It's getting a little warm around here
Last Modified: Saturday, August 11, 2007 at 11:46 p.m.
There are two things that are impossible to escape these days - the excessive heat and people complaining about it.
Granted, triple-digit temperatures don't come around these parts often. We may have a day here and there when it's 100-plus, but a stretch of three or four days is not typical, even for summertime in the South.
Even though 103 is a little unusual, you'd think the world was about to end based on some comments I've overheard:
"I can't stand it any more," one woman told a friend at lunch the other day. "I'm just miserable."
One guy blurted out something about global warming, and another guy just a few tables away actually poured water down his shirt to cool off. He mumbled something about taking his shirt off, but thankfully he didn't go there.
None of those folks appeared to have just come inside from roofing a house or cutting the grass on a 40-acre farm.

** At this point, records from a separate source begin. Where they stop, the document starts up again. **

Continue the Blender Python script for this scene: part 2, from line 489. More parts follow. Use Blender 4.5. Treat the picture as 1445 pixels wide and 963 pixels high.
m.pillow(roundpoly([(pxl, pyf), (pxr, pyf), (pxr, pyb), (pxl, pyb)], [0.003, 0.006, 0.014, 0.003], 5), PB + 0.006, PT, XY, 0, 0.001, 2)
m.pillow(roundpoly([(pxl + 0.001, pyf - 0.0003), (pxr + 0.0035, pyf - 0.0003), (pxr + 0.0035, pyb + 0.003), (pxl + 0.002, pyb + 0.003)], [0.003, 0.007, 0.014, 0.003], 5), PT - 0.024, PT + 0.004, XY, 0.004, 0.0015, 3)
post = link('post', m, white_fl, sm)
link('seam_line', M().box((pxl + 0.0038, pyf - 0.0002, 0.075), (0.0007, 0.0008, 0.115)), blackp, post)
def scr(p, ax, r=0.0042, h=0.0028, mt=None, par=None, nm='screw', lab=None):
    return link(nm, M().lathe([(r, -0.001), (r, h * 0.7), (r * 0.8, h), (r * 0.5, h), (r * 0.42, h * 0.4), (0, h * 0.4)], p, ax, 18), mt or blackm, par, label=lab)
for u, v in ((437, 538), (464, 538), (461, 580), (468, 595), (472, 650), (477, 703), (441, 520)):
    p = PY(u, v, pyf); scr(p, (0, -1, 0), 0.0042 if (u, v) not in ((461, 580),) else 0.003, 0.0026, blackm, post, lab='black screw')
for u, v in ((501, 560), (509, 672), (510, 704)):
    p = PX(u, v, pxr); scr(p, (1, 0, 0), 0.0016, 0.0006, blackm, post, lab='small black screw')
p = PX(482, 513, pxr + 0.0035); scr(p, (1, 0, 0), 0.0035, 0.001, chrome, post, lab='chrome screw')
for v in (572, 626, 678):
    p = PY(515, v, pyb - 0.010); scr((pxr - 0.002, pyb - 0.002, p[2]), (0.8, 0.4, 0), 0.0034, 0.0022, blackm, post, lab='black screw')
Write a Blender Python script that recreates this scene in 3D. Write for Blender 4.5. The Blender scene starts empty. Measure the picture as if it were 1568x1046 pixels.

They would have received a pass from me if that were the case.
Mark Twain was a wise man for many reasons, and he sure did hit one on the nose when he said: "Everyone complains about the weather, but no one does anything about it."
We certainly have a passion to complain about the weather, whether it's cold, wet or hot.
It has caused me a moment of pause. Did folks who grew up in the 1960s and 1970s complain that much about being hot?
We probably did, but it sure didn't seem that way. We didn't avoid going outside just because it was 100 degrees. As kids, we'd play baseball all day and get home after sunset. We'd stop long enough to eat a sandwich and bring out the water hose between innings to drink a little and then hold the hose over our heads to cool down.
We sure didn't get a lot of breaks while working in my grandfather's garden on those nasty days. We went out early and worked. The only protection we had was a straw hat and that 9:30 break when grandmother brought us a Mason jar filled with ice water.
We finished work and headed in for dinner (not lunch), which came about an hour later on the farm. We'd cool down and head back out to the garden by 2 or so.
That doesn't mean we were real men and tough as nails, it's just the way it was - no air conditioners, so outside wasn't a bad bargain.
Modern conveniences have changed our perspective of hot. Complaints start coming when it reaches 85 these days.
Maybe we've just gotten a little soft through the years. By the way, would you mind turning down the thermostat a couple of more degrees and passing a cold soft drink? This office is a little warm today.